O livro foi um fracasso editorial e esteve adormecido durante décadas, com fascículos espalhados por diversos leitores, contou ao Observador André Príncipe, editor da Pierre von Kleist editions. Até que, em 1982, António Sena (filho de Sena da Silva) decidiu integrar na exposição inaugural da sua Galeria Ether algumas fotografias do conjunto que deu origem ao livro. Por essa altura, foram encontrados 300 fascículos por encadernar. A reputação internacional surgiria depois, associada à inclusão de Lisboa, Cidade Triste e Alegre no The Photobook: A History, Vol. 1, uma seleção dos melhores fotolivros da História que Gerry Badger e Martin Parr publicaram em 2004. Sobre a obra portuguesa, escreveram:

“‘Lisboa, Cidade Triste e Alegre’ é particularmente notável pelo uso de ideias gráficas desenvolvidas por fotógrafos como William Klein ou Ed van der Elsken, criando um livro vibrante, com uma sequência cinemática.”

O reconhecimento no estrangeiro fez disparar o preço das edições originais.
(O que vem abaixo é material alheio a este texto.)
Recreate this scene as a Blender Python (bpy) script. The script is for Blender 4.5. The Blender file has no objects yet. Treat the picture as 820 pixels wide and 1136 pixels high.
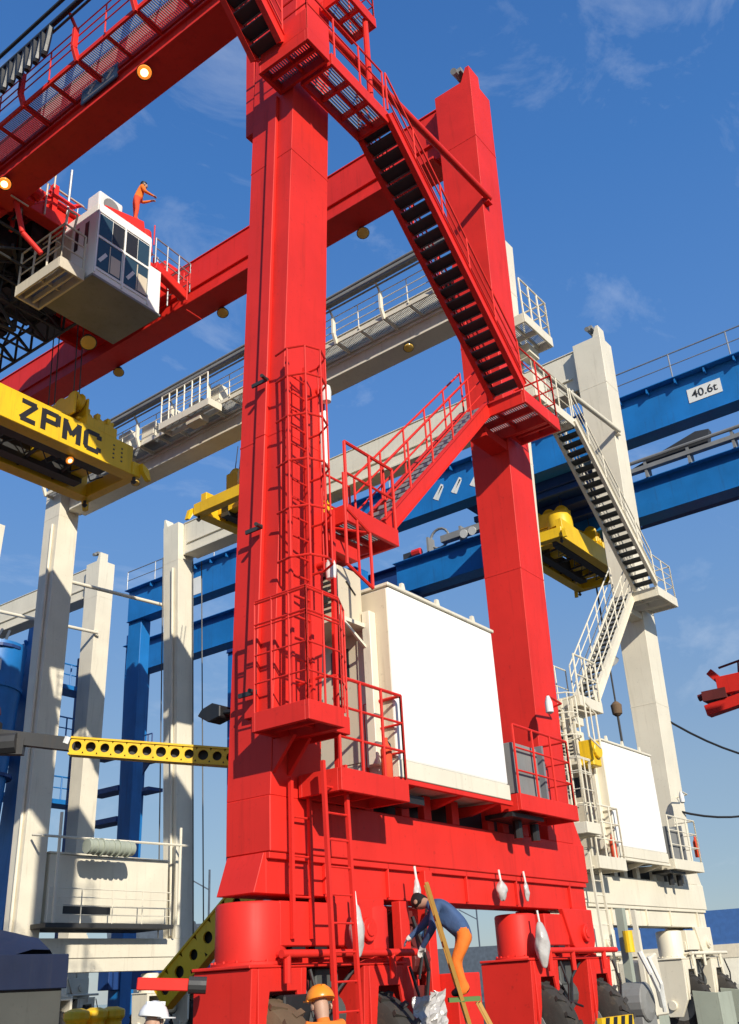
import bpy, bmesh, math, random
from mathutils import Vector, Matrix
R = math.radians
random.seed(7)
sc = bpy.context.scene
COL = sc.collection

# ------------------------------------------------------------------ materials
def new_mat(name):
    m = bpy.data.materials.new(name); m.use_nodes = True
    nt = m.node_tree; b = nt.nodes['Principled BSDF']
    return m, nt, b

def paint(name, rgb, rough=0.42, dirt=(0.06, 0.05, 0.04), amount=0.35, vary=0.10, bump=0.02, metallic=0.0, streak=True, spec=0.5):
    """weathered paint or plain surface: tone drift, streaks of dirt running down, uneven gloss"""
    m, nt, b = new_mat(name); N = nt.nodes; L = nt.links
    tc = N.new('ShaderNodeTexCoord')
    geo = N.new('ShaderNodeNewGeometry')
    n1 = N.new('ShaderNodeTexNoise'); n1.inputs['Scale'].default_value = 0.9; n1.inputs['Detail'].default_value = 5
    L.new(geo.outputs['Position'], n1.inputs['Vector'])
    mp = N.new('ShaderNodeMapping'); mp.inputs['Scale'].default_value = (7, 7, 0.45) if streak else (6, 6, 6)
    L.new(geo.outputs['Position'], mp.inputs['Vector'])
    n2 = N.new('ShaderNodeTexNoise'); n2.inputs['Scale'].default_value = 1.0; n2.inputs['Detail'].default_value = 6
    n2.inputs['Roughness'].default_value = 0.65
    L.new(mp.outputs[0], n2.inputs['Vector'])
    cr = N.new('ShaderNodeValToRGB'); cr.color_ramp.elements[0].position = 0.55; cr.color_ramp.elements[1].position = 0.82
    L.new(n2.outputs['Fac'], cr.inputs['Fac'])
    hs = N.new('ShaderNodeHueSaturation'); hs.inputs['Color'].default_value = (*rgb, 1)
    mr = N.new('ShaderNodeMapRange'); mr.inputs['From Min'].default_value = 0.3; mr.inputs['From Max'].default_value = 0.7
    mr.inputs['To Min'].default_value = 1 - vary; mr.inputs['To Max'].default_value = 1 + vary
    L.new(n1.outputs['Fac'], mr.inputs['Value']); L.new(mr.outputs[0], hs.inputs['Value'])
    mx = N.new('ShaderNodeMix'); mx.data_type = 'RGBA'
    ml = N.new('ShaderNodeMath'); ml.operation = 'MULTIPLY'; ml.inputs[1].default_value = amount
    L.new(cr.outputs['Color'], ml.inputs[0]); L.new(ml.outputs[0], mx.inputs[0])
    L.new(hs.outputs[0], mx.inputs[6]); mx.inputs[7].default_value = (*dirt, 1)
    n4 = N.new('ShaderNodeTexNoise'); n4.inputs['Scale'].default_value = 11.0; n4.inputs['Detail'].default_value = 7; n4.inputs['Roughness'].default_value = 0.7
    L.new(geo.outputs['Position'], n4.inputs['Vector'])
    c4 = N.new('ShaderNodeValToRGB'); c4.color_ramp.elements[0].position = 0.60; c4.color_ramp.elements[1].position = 0.72
    L.new(n4.outputs['Fac'], c4.inputs['Fac'])
    m4 = N.new('ShaderNodeMath'); m4.operation = 'MULTIPLY'; m4.inputs[1].default_value = amount*0.9; L.new(c4.outputs['Color'], m4.inputs[0])
    mx4 = N.new('ShaderNodeMix'); mx4.data_type = 'RGBA'; L.new(m4.outputs[0], mx4.inputs[0]); L.new(mx.outputs[2], mx4.inputs[6])
    mx4.inputs[7].default_value = (dirt[0]*0.7, dirt[1]*0.7, dirt[2]*0.7, 1)
    L.new(mx4.outputs[2], b.inputs['Base Color'])
    mr2 = N.new('ShaderNodeMapRange'); mr2.inputs['To Min'].default_value = max(0.05, rough - 0.12); mr2.inputs['To Max'].default_value = min(1, rough + 0.18)
    L.new(n2.outputs['Fac'], mr2.inputs['Value']); L.new(mr2.outputs[0], b.inputs['Roughness'])
    b.inputs['Metallic'].default_value = metallic
    b.inputs['Specular IOR Level'].default_value = spec
    if bump:
        n3 = N.new('ShaderNodeTexNoise'); n3.inputs['Scale'].default_value = 1.7 if streak else 7.0; n3.inputs['Detail'].default_value = 6
        L.new(geo.outputs['Position'], n3.inputs['Vector'])
        bp = N.new('ShaderNodeBump'); bp.inputs['Strength'].default_value = 0.35; bp.inputs['Distance'].default_value = bump
        L.new(n3.outputs['Fac'], bp.inputs['Height']); L.new(bp.outputs[0], b.inputs['Normal'])
    return m

def emit(name, rgb, s):
    m, nt, b = new_mat(name)
    b.inputs['Base Color'].default_value = (*rgb, 1)
    b.inputs['Emission Color'].default_value = (*rgb, 1); b.inputs['Emission Strength'].default_value = s
    b.inputs['Roughness'].default_value = 0.2
    return m

M = {}
M['red'] = paint('red_paint', (0.68, 0.027, 0.018), 0.50, (0.22, 0.014, 0.012), 0.40, 0.10, spec=0.25)
M['white'] = paint('cream_white_paint', (0.74, 0.68, 0.54), 0.45, (0.30, 0.24, 0.16), 0.40, 0.06)
M['housewhite'] = paint('clean_white_panel_paint', (0.86, 0.85, 0.80), 0.5, (0.55, 0.48, 0.36), 0.18, 0.03, bump=0.006)
M['beige'] = paint('beige_paint', (0.62, 0.54, 0.40), 0.5, (0.25, 0.18, 0.10), 0.45, 0.06)
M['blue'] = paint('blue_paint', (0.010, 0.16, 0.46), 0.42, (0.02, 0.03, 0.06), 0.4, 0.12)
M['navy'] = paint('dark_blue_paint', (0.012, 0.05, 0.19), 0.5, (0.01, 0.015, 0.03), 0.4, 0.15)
M['yellow'] = paint('yellow_paint', (0.80, 0.50, 0.012), 0.42, (0.20, 0.10, 0.02), 0.42, 0.08)
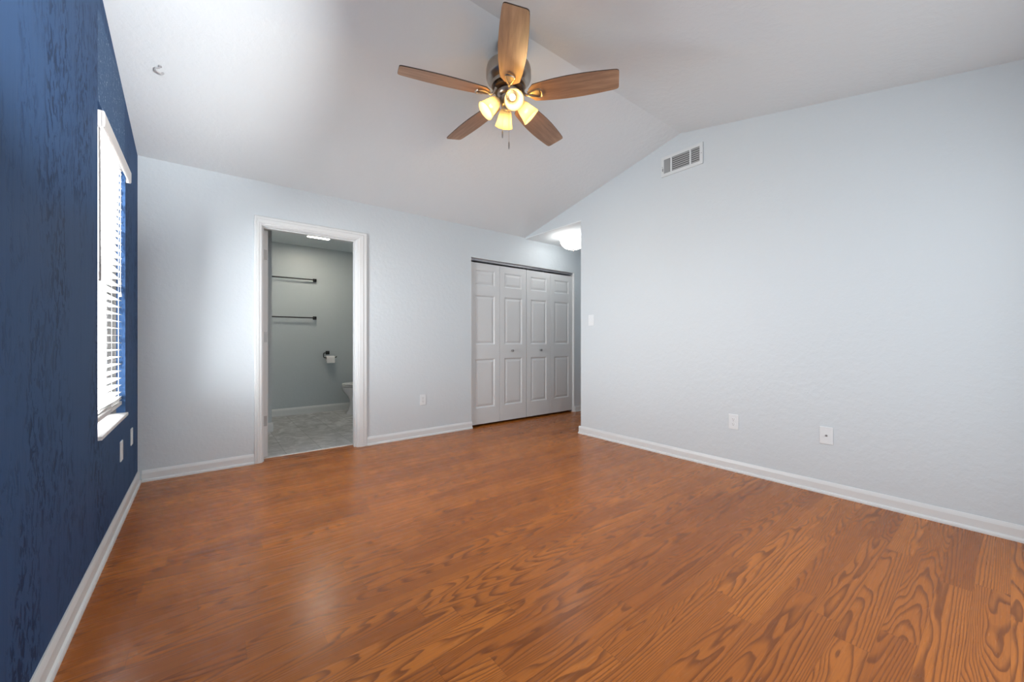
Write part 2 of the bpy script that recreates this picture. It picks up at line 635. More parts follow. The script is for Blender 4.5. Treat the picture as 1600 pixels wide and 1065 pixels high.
# baseboards -------------------------------------------------------
def base_profile(t=0.012, h=0.085, shoe=0.011):
    return [(0, 0), (t + shoe, 0), (t + shoe, 0.010), (t + shoe * 0.7, 0.017), (t, 0.021), (t, h * 0.74), (t * 0.75, h * 0.86), (t * 0.35, h), (0, h)]


def baseboard(name, label, face, a0, a1, axis, sign, **kw):
    pr = base_profile(**kw)
    b = MB()
    if axis == 'y':      # runs along y, stands off in x
        b.prism([(face + sign * o, z) for o, z in pr], 'y', a0, a1)
    else:
        b.prism([(face + sign * o, z) for o, z in pr], 'x', a0, a1)
    return struct(b.obj(name, M_WHITE), label, 'baseboard')


baseboard('baseboard_left', 'white baseboard along the foot of the navy wall', XL, YF, YB, 'y', 1)
baseboard('baseboard_back', 'short white baseboard between the navy wall and the door frame', YB, XL + 0.0235, 0.334, 'x', -1)
baseboard('baseboard_back_middle', 'white baseboard between the door frame and the closet', YB, 1.284, CX0 + 0.012, 'x', -1)
baseboard('baseboard_back_hall', 'white baseboard right of the closet doors', YB, CX1 + 0.012, HALL_X, 'x', -1)
baseboard('baseboard_right', 'long white baseboard along the plain right wall', XR, YF, HALL_Y + 0.023, 'y', -1)
baseboard('baseboard_front_left', 'white baseboard behind the viewpoint', YF, XL + 0.0235, XR - 0.0235, 'x', 1)
baseboard('baseboard_hall', 'white baseboard round the corner in the hall', HALL_Y, XR, HALL_X, 'x', 1)
baseboard('baseboard_bathroom', 'white baseboard below the towel bars', BY, 0.615, BX1, 'x', -1, h=0.105, t=0.014, shoe=0.0)
b = MB()
b.prism([(5.30 - o, z) for o, z in base_profile(0.014, 0.105, 0.0)], 'x', BX0, 0.63)
b.prism([(0.615 + o, z) for o, z in base_profile(0.014, 0.105, 0.0)], 'y', 5.287, BY - 0.0145)
struct(b.obj('baseboard_bathroom_corner', M_WHITE), 'white baseboard round the foot of the projecting bathroom wall', 'baseboard')

# bathroom door frame ----------------------------------------------
frame = thing('trim_1', 'white moulded door frame round the bathroom doorway', 'door frame', (0, 0, 0), kind='structure')
CO0, CO1, CT = 0.334, 1.284, 2.128      # casing outer edges
RV = 0.006


def casing_prof(w):
    # across the width from the inner edge (0) to the outer edge (w): thickness
    return [(0, 0), (0, 0.009), (0.006, 0.012), (0.016, 0.012), (0.019, 0.0155), (w * 0.62, 0.018), (w * 0.68, 0.0145), (w - 0.012, 0.016), (w - 0.004, 0.0145), (w, 0.010), (w, 0)]


wl = DX0 - RV - CO0
wr = CO1 - DX1 - RV
wt = CT - DZ - RV
b = MB()
pr = casing_prof(wl)
b.rings([[(DX0 - RV - o, YB - t, 0) for o, t in pr], [(DX0 - RV - o, YB - t, DZ + RV + o * wt / wl) for o, t in pr]])
b.obj('casing', M_WHITE, frame)
b = MB()
pr = casing_prof(wr)
b.rings([[(DX1 + RV + o, YB - t, 0) for o, t in pr], [(DX1 + RV + o, YB - t, DZ + RV + o * wt / wr) for o, t in pr]])
b.obj('casing', M_WHITE, frame)
b = MB()
pr = casing_prof(wt)
b.rings([[(DX0 - RV - o * wl / wt, YB - t, DZ + RV + o) for o, t in pr], [(DX1 + RV + o * wr / wt, YB - t, DZ + RV + o) for o, t in pr]])
b.obj('head_casing', M_WHITE, frame)
jl = MB()
jl.box(DX0 - 0.02, DX0, YB, YB + 0.11, 0, DZ + 0.02)
jl.box(DX0, DX0 + 0.011, YB + 0.022, YB + 0.062, 0, DZ)          # stop
jamb_l = jl.obj('jamb', M_WHITE, frame)
jr = MB()
jr.box(DX1, DX1 + 0.02, YB, YB + 0.11, 0, DZ + 0.02)
jr.box(DX1 - 0.011, DX1, YB + 0.022, YB + 0.062, 0, DZ)
jr.obj('jamb', M_WHITE, frame)
jh = MB()
jh.box(DX0, DX1, YB, YB + 0.11, DZ, DZ + 0.02)
jh.box(DX0 + 0.011, DX1 - 0.011, YB + 0.022, YB + 0.062, DZ - 0.011, DZ)
jh.obj('head_jamb', M_WHITE, frame)
# the bathroom door stands wide open into the bathroom; only its hinge edge shows
dr = thing('door_3', 'white bathroom door opened inward, its edge with grey hinges beside the left casing', 'door', (0, 0, 0), kind='structure')
dx0, dx1, dy0, dy1 = 0.413, 0.448, YB + 0.116, YB + 0.116 + 0.755
b = MB()
b.bbox(dx0, dx1, dy0, dy1, 0.012, DZ - 0.006, 0.0015, 1)
for z0, z1 in ((0.24, 0.80), (0.98, 1.58), (1.70, 1.90)):
    for y0, y1 in ((dy0 + 0.11, dy0 + 0.345), (dy0 + 0.41, dy1 - 0.11)):
        for xf, sx in ((dx0, -1), (dx1, 1)):
            b.rings([[(xf, y0, z0), (xf, y1, z0), (xf, y1, z1), (xf, y0, z1)],
                     [(xf + sx * 0.004, y0 + 0.012, z0 + 0.012), (xf + sx * 0.004, y1 - 0.012, z0 + 0.012),
                      (xf + sx * 0.004, y1 - 0.012, z1 - 0.012), (xf + sx * 0.004, y0 + 0.012, z1 - 0.012)]], False, True)
b.obj('leaf', M_DOOR, dr)
for z in (1.82, 1.085, 0.335):
    b = MB()
    b.bbox(dx0 + 0.002, dx0 + 0.028, dy0 - 0.003, dy0 - 0.0002, z - 0.045, z + 0.045, 0.001, 1)
    b.lathe([(0.0065, 0), (0.0065, 0.094)], (dx0 - 0.006, dy0 - 0.001, z - 0.047), seg=12)
    h = b.obj('hinge', M_HINGE, dr)
    h['label'] = 'grey metal hinge on the edge of the open door'
for sx, xf in ((-1, dx0), (1, dx1)):
    b = MB()
    b.lathe([(0.031, 0), (0.031, 0.006), (0.011, 0.010), (0.010, 0.030), (0.022, 0.038), (0.027, 0.050), (0.022, 0.060), (0.0, 0.064)],
            (xf, dy1 - 0.065, 0.93), (sx, 0, 0), 24)
    b.obj('knob', M_STEEL, dr, True)
b = MB()
b.prism([(YB + 0.112, 0.0005), (YB + 0.132, 0.0005), (YB + 0.130, 0.005), (YB + 0.115, 0.005)], 'x', DX0, DX1)
struct(b.obj('trim_2', M_MARBLE), 'thin white strip where the wood floor meets the bathroom tile', 'threshold')

# closet: opening lining, track and folding doors -------------------
b = MB()
b.box(CX1 - 0.004, CX1, YB - 0.001, YB + 0.10, 0, CZ)
b.box(CX0, CX0 + 0.004, YB - 0.001, YB + 0.10, 0, CZ)
b.box(CX0, CX1, YB - 0.001, YB + 0.10, CZ - 0.003, CZ)
b.box(CX1, CX1 + 0.012, YB - 0.0025, YB, 0, CZ)
struct(b.obj('trim_3', M_WHITE), 'thin white edge lining the closet opening', 'trim')
b = MB()
b.box(CX0 + 0.006, CX1 - 0.006, YB + 0.026, YB + 0.028, CZ - 0.030, CZ - 0.004)
b.box(CX0 + 0.006, CX1 - 0.006, YB + 0.064, YB + 0.066, CZ - 0.030, CZ - 0.004)
b.box(CX0 + 0.006, CX1 - 0.006, YB + 0.026, YB + 0.066, CZ - 0.0045, CZ - 0.003)
struct(b.obj('trim_4', M_TRACK), 'grey metal track over the closet doors', 'track')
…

Na leiloeira Christie’s, um exemplar foi levado por 9.600 libras, 13 mil euros à taxa de câmbio atual. Em 2009, a propósito do 50.º aniversário da obra, a Pierre von Kleist editions fez a primeira edição fac-símile. Os dois mil exemplares “esgotaram num ano”, lembra André Príncipe.

A partir de sexta-feira, há nova oportunidade para ter este fotolivro de culto, com o extra de uma nova introdução do crítico inglês Gerry Badger. Por ser um livro “complicado, caríssimo de fazer”, cada um dos mil exemplares custa 90 euros, explicou o editor. Estará à venda em livrarias ou através do site, com portes grátis. A apresentação acontece às 18h30, na loja A Vida Portuguesa do Intendente, em Lisboa.

“Continuamos a ouvir muita gente a perguntar pelo livro. Se houver interesse e mercado para isso, gostaríamos de estar sempre a reeditá-lo. É um livro de culto em Portugal e há uma interseção de público — tanto compram as pessoas mais velhas como os jovens que fazem coleções de fotolivros”, conta André Príncipe. O fundamental é que o comprem pelo valor do que está impresso nas páginas. Não pelo valor que pode atingir.